How do I get 3D coordinates of clicked point and in fragment shader in WebGL?

I draw a unit sphere of objects (stars, sprites etc), which all have 3D coordinates on the "surface" of that sphere. The camera is at the center of it and I use perspective projection to show the resulting sky chart. Here's a view from the center of the sphere (how my app will be shown to a user):

And from the side (for you to better understand what I mean by sphere of objects):

I have read numerous articles on unprojections and ray casting, but they eventually

• use some libraries like Three.js (I don't use any libraries except for gl-matrix, just bare WebGL2)
• resort to WebGL Picking using drawing IDs of objects (there is a lot of empty space on the chart, so I can't do that)
• say that it's impossible to do such conversion because one needs depth as well (I have a unit sphere and want coordinates on the surface of it, so in my case depth, or vector length, would always be 1)
• are not discussing WebGL2 and JavaScript but OpenGL and C-like languages which happen to have convenient methods for this problem.

Since I have no models and no camera movement other than rotations, I have super simple matrix code:

const projectionMatrix = mat4.create()

mat4.perspective(projectionMatrix,
  degreesToRad(fov),
  viewport.x / viewport.y,
  0,
  100)

const panningMatrix = mat4.create()
// in place of this comment, rotations are applied to it as the user pans the map
mat4.invert(panningMatrix, panningMatrix)

const groundViewMatrix = mat4.create()
mat4.multiply(groundViewMatrix, panningMatrix, groundViewMatrix)

// some-shader.vert; u_modelViewMatrix is groundViewMatrix in this case
gl_Position = u_projectionMatrix * u_modelViewMatrix * a_position;

So, how do I get the 3D coordinates on this unit sphere:

1. on JavaScript side for a point I click on (so that I can transform them to RA/Dec and display to the user)?
2. in a fragment shader for the currently drawn pixel (I want to draw quad to shade the sky in a realistic way, for this I want to calculate pixel's angular distance from the Sun, pixel's height above the horizon etc, all in the shader code)?

To approach this we want to reverse the transform chain:

So the steps are:

Transform pixel coordinates back to NDC (normalized device coordinates)

Normalized device coordinate space is a 3d unit cube, so to unproject the screen pixel coordinates into that cube we can simply do this:

ndcX = (screenX / screenWidth) * 2 - 1
ndcY = (screenY / screenHeight) * 2 - 1
ndcZ = ???

in a matrix this would be expressed as:

Note: WebGL Y pixel coordinates are inversed compared to the browsers, meaning if you're using the ClickEvents clientY/offsetY property you want to reverse it.
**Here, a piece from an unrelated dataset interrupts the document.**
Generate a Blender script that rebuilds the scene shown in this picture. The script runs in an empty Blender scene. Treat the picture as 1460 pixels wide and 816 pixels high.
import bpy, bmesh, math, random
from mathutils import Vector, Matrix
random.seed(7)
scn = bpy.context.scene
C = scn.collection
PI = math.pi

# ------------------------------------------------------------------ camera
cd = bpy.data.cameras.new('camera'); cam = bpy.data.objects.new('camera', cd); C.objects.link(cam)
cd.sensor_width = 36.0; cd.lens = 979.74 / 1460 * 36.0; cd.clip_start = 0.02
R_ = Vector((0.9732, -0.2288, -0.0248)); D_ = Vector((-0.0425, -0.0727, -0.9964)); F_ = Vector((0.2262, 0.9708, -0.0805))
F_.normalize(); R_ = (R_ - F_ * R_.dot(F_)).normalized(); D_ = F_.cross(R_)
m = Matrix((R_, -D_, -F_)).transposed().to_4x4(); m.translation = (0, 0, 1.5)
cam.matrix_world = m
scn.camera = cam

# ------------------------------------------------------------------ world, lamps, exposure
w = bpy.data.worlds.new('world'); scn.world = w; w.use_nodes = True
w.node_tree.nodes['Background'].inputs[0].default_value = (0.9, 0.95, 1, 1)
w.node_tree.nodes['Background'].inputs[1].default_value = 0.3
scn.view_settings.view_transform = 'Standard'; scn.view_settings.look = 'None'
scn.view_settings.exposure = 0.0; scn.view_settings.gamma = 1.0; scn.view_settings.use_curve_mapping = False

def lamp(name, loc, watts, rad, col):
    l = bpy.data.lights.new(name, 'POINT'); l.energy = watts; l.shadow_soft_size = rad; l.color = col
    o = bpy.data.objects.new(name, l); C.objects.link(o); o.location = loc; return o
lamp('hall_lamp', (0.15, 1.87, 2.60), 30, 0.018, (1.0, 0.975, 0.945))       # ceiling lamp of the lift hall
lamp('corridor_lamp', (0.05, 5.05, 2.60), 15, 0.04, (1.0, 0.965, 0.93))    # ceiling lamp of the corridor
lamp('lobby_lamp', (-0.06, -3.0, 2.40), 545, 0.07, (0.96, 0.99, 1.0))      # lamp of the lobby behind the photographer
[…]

Unproject NDC coordinates to camera space coordinates

With the previous step we calculated the NDC coordinates on a 2D plane with unknown depth within the NDC space. To take it back to 3D we need to realize that a 2D point is the collapsed representation (a projection) of a ray in 3D space, for which we need at least two points on the ray, a line segment, to represent it. For the commonly employed projection matrices (like the ones generated via glMatrix'es perspective and ortho) we can simply choose the extents of the volume, giving us two coordinate sets:

ndc1 = [ndcX, ndcY, -1]
ndc2 = [ndcX, ndcY,  1]

Transforming those using the inverse of the projection matrix will give us the points on the near and far clipping plane in camera space.

near = ndc1 * inverseProjectionMatrix
far = ndc2 * inverseProjectionMatrix

Note: You want to use gl-matrix'es vec3.transformMat4 here

Go from camera space to world space

To undo the camera transforms we simply transform our two points using the inverse view matrix.

worldNear = near * inverseViewMatrix
worldFar = far * inverseViewMatrix

Note: Again, you want to use gl-matrix'es vec3.transformMat4 here

Go from line segment to ray

To get the point on the unit sphere we just convert our line segment to a ray representation, which is commonly expressed as a ray origin and a normalized ray direction, the latter being the point on the unit sphere you're looking for. To do so we just subtract near from far and normalize the resulting vector.

rayOrigin = near
rayDirection = normalize(far-near)

Note that, in case you specify your camera position in world space, or you don't translate the scene in any way (camera position being 0,0,0) you only need to do all of this for far, as rayOrigin will simply be cameraPosition.